One of the prerequisites of IU’s program is that all students must hold a graduate assistantship during their two years there, with the aim of gaining real-world experience in the field while they’re in school.  My graduate assistantship (and others in the HESA program) covered 100% of tuition and paid a monthly stipend as well.  I was able to get an assistantship at University College, a part of Indiana University Purdue University Indianapolis. Students in the HESA program are able to take courses at either IUPUI or IU Bloomington, and I was lucky to get an internship at IUPUI. The campus and atmosphere there are really different from both Ball State and IU Bloomington, and I enjoyed working with the students on an urban campus. My internship had me working with students in need of academic assistance, and I coordinated a tutoring program for undergraduate students. I learned from my two years at IUPUI that while study abroad was definitely my passion in the higher education field, I was really satisfied working in any part of higher education as long as I could work with and assist students.

After graduating from IU two and a half years ago, I took a job working with the Institute for Study Abroad, Butler University.

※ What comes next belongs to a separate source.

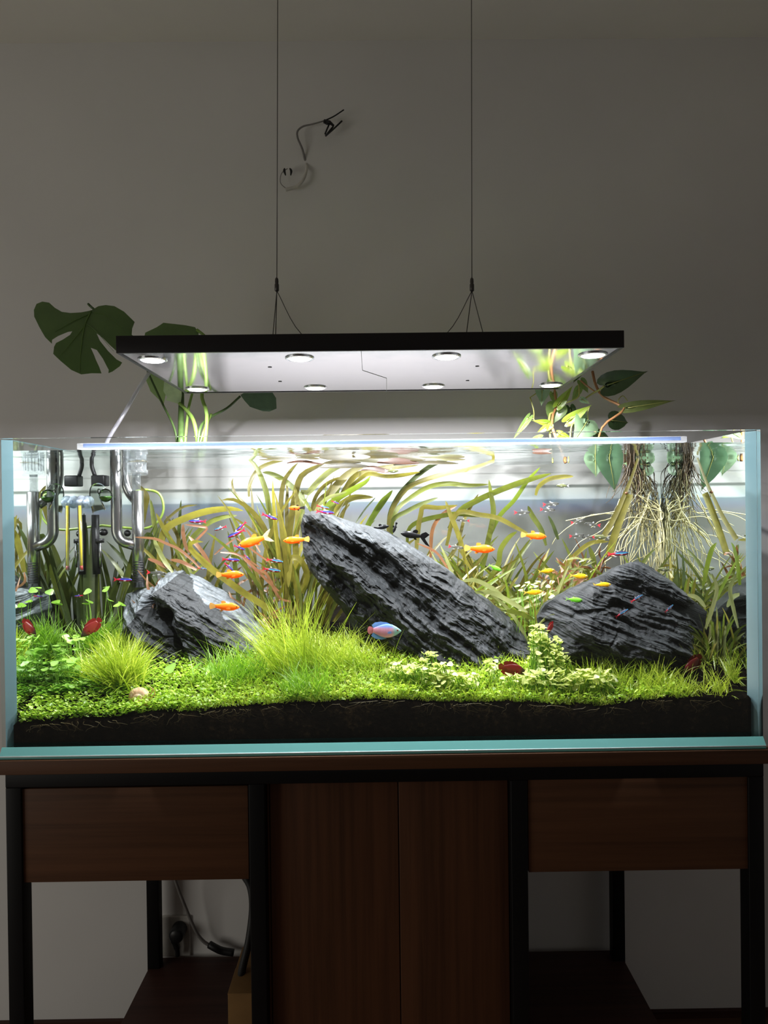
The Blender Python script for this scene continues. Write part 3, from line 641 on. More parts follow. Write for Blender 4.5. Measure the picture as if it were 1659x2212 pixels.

IFSA-Butler, as it’s known in the study abroad field, is a third-party study abroad provider affiliated with Butler University. What we do is assist students from all over the United States (even the occasional Ball State student!) in studying abroad at universities in several different countries. As a program advisor there, my specific duties include helping students apply to and prepare to study abroad at universities in Australia, Ireland, and New Zealand. I love having the chance to work with students from all over the country, and of course I love when my job calls for me to go visit my university partners overseas to check up on the students as well! Each year I usually make one international trip and several domestic trips to universities here in the U.S. recruiting students to study abroad.

Although I never would have foreseen myself taking this route when I declared my major, I’m now thankful for the strong background in reading and writing my English degree has provided me. Since my students and university contacts are spread all over the world, the main way I communicate with them is via personal emails and electronic newsletters. Also, my job constantly calls for me to edit print materials sent to our students, parents and university partners. My background in English has given me a great resource as I am able to effectively and professionally communicate with everyone. While this may seem like a simple thing, I’ve learned pretty quickly in the professional world that it’s not a skill everyone possesses, and it has made me very effective at my job. When I used to tell my parents that an English major opened me up to a world of possibilities, I was mostly trying to placate them. However, now that I travel the world routinely, I suppose I was inadvertently telling them the truth!